[Start of DATA SUPPLIED]

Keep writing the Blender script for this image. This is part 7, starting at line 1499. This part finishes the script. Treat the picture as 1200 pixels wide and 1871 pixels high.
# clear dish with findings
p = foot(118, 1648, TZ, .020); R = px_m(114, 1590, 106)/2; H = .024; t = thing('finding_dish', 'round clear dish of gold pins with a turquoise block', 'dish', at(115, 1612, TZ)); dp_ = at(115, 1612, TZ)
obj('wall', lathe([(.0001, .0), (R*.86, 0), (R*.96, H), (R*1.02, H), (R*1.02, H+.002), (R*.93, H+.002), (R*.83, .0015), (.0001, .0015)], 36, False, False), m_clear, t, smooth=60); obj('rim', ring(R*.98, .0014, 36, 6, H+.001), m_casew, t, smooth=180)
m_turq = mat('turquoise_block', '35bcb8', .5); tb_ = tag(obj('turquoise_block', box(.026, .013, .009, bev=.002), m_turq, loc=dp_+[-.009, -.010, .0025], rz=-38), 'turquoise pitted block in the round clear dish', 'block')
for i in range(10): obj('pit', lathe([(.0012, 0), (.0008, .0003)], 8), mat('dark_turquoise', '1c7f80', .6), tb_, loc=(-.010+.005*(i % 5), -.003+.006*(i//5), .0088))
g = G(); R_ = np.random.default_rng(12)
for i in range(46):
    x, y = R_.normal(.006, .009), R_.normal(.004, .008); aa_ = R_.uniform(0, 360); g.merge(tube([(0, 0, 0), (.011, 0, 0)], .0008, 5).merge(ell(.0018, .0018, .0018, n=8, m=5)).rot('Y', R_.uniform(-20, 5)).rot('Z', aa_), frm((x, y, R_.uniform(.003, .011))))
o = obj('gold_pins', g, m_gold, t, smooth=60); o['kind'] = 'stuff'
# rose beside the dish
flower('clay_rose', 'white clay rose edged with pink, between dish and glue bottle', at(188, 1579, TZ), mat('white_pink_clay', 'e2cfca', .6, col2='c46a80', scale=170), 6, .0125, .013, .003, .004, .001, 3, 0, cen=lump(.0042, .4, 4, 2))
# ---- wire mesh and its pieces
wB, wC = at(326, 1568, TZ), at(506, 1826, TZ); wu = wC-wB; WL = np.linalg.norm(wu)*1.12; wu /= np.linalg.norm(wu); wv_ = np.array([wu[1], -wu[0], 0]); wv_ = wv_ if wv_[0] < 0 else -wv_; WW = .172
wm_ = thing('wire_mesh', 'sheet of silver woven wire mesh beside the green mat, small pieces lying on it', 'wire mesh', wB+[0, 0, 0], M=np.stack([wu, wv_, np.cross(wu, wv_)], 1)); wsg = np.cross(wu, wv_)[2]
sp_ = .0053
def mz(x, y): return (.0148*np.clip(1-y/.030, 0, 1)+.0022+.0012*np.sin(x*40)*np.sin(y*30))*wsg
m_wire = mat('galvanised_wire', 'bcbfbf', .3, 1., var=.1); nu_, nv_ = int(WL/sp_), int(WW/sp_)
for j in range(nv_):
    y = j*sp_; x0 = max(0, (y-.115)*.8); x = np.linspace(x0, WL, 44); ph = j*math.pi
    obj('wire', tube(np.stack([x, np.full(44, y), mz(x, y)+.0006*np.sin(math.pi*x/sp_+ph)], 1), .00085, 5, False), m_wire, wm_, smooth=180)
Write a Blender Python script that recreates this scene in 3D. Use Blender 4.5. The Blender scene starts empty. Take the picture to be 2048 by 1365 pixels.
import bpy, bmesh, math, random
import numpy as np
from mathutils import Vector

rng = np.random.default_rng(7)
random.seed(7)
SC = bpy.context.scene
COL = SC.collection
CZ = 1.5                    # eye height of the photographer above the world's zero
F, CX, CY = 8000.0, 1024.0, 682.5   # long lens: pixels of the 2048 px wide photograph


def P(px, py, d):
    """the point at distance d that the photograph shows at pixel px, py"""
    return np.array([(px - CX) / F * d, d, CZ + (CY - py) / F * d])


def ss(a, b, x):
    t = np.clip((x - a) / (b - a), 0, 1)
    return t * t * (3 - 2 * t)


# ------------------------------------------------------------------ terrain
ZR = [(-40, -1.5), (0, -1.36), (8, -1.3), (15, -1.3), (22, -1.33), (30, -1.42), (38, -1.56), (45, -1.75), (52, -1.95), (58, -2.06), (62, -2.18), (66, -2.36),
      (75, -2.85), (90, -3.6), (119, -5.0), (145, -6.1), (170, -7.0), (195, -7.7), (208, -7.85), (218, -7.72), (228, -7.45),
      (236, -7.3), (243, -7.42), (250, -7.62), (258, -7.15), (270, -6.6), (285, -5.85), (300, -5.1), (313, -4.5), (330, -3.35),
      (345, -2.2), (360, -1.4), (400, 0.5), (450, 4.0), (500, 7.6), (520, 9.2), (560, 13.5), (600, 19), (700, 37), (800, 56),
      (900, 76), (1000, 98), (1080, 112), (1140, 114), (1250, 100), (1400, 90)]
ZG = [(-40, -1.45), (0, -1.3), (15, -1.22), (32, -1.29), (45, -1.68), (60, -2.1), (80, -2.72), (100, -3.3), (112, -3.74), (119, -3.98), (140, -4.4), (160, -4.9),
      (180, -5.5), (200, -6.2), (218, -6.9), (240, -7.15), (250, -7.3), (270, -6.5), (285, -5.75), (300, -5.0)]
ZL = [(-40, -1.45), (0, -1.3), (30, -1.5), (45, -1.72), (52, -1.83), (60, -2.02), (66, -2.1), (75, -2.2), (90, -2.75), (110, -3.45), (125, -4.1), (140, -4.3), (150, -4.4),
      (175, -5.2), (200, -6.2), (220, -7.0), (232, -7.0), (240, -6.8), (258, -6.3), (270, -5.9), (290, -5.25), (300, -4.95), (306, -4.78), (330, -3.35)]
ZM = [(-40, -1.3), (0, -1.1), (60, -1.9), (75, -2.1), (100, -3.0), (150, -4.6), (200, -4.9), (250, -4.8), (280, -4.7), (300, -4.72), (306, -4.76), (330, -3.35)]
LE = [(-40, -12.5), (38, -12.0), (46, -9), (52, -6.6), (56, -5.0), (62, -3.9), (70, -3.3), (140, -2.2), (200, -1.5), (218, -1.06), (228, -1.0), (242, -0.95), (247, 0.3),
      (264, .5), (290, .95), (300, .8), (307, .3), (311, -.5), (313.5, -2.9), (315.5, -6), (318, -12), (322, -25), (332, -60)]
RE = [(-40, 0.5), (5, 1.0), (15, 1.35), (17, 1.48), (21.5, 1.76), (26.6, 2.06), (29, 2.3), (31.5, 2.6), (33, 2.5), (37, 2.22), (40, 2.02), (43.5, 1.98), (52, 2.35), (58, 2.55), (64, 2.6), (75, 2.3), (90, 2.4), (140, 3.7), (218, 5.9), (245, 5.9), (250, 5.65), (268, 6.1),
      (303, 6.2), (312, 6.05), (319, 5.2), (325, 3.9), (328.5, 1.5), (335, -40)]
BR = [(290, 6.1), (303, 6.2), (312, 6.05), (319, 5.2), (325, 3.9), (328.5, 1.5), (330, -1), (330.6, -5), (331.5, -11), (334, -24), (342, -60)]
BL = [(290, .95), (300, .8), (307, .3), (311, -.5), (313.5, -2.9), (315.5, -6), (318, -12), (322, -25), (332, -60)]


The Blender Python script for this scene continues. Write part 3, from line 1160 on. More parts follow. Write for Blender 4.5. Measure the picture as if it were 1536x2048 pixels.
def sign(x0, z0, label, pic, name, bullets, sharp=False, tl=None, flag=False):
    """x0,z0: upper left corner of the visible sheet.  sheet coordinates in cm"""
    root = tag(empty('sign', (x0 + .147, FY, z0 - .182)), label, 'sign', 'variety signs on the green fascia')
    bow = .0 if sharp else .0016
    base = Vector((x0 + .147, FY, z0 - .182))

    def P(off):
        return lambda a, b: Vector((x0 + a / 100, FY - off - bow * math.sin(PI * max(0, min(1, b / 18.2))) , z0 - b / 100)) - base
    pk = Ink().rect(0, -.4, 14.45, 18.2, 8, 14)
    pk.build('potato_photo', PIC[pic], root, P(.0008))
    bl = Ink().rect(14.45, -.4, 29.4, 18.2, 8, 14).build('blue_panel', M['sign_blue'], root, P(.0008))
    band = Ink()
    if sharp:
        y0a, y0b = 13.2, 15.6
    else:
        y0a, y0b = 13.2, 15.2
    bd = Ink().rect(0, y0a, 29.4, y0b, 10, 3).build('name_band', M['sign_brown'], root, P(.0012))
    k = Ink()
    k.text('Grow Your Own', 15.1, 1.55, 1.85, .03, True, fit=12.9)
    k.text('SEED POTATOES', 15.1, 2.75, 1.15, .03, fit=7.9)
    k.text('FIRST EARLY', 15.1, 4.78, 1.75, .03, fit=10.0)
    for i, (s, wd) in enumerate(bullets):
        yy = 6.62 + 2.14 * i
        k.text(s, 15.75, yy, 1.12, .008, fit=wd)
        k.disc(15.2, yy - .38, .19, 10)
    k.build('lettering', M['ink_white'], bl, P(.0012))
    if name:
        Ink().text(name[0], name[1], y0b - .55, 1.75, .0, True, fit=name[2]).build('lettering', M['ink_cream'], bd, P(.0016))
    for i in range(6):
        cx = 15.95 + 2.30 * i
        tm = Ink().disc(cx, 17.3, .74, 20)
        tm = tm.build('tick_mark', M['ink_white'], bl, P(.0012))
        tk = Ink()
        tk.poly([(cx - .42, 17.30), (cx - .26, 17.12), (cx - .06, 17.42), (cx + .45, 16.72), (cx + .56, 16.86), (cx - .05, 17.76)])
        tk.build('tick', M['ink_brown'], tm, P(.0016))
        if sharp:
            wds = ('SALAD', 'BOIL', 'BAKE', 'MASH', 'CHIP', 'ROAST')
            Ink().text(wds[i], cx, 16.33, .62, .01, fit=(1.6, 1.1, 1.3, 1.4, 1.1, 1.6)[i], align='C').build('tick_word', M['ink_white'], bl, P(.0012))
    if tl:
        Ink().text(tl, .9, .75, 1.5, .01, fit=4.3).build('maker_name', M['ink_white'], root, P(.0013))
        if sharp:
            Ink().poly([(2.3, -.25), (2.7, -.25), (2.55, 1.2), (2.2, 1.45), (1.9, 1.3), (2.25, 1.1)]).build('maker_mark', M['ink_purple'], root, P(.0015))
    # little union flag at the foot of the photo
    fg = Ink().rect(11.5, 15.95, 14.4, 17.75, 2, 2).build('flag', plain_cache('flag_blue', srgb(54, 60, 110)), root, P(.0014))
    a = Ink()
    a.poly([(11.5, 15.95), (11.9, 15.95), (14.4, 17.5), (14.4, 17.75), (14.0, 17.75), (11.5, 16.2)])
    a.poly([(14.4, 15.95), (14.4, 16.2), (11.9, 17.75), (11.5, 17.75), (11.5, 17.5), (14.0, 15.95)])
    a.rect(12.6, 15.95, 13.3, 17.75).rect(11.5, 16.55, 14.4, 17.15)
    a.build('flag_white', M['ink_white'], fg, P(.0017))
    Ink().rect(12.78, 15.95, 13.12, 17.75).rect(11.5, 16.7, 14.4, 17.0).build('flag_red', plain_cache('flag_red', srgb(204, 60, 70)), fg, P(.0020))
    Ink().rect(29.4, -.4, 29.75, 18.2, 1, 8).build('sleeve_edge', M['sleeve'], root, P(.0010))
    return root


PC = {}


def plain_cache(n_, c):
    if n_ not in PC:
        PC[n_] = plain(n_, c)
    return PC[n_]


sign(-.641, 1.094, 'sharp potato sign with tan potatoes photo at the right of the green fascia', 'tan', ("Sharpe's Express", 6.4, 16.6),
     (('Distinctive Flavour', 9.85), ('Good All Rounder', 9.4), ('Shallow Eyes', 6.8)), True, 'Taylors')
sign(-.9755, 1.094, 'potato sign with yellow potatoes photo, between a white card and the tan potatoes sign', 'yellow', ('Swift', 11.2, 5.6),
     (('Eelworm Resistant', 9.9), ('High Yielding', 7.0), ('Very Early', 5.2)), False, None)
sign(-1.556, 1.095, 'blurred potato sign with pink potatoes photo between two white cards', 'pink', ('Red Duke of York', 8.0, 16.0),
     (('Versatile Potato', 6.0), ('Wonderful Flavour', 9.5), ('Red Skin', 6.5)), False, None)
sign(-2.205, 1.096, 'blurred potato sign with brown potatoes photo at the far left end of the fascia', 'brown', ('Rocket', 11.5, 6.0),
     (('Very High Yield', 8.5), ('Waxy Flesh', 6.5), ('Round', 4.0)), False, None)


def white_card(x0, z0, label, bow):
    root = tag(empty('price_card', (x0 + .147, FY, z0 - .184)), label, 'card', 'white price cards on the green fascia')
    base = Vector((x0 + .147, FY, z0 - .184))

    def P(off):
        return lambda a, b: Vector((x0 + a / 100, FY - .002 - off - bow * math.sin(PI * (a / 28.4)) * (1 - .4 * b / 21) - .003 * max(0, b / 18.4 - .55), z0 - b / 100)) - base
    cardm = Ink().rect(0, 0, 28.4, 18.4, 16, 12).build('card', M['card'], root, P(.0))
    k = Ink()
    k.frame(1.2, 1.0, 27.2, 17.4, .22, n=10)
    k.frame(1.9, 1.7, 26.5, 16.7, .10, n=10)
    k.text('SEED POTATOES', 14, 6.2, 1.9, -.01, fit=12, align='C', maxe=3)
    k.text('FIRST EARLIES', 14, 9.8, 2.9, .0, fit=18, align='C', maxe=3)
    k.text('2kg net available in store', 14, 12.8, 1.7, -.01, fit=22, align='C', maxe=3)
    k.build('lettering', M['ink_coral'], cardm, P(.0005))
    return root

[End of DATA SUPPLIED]

INSTRUCTIONS TO FOLLOW: Extract the lines from the line with "The Blender Python" through the line with "base = Vector((x0 + .147, FY, z0 - .182))". Keep both of those lines, copy everything exactly, and add nothing.

SOLUTION TO THIS PROBLEM:
The Blender Python script for this scene continues. Write part 3, from line 1160 on. More parts follow. Write for Blender 4.5. Measure the picture as if it were 1536x2048 pixels.
def sign(x0, z0, label, pic, name, bullets, sharp=False, tl=None, flag=False):
    """x0,z0: upper left corner of the visible sheet.  sheet coordinates in cm"""
    root = tag(empty('sign', (x0 + .147, FY, z0 - .182)), label, 'sign', 'variety signs on the green fascia')
    bow = .0 if sharp else .0016
    base = Vector((x0 + .147, FY, z0 - .182))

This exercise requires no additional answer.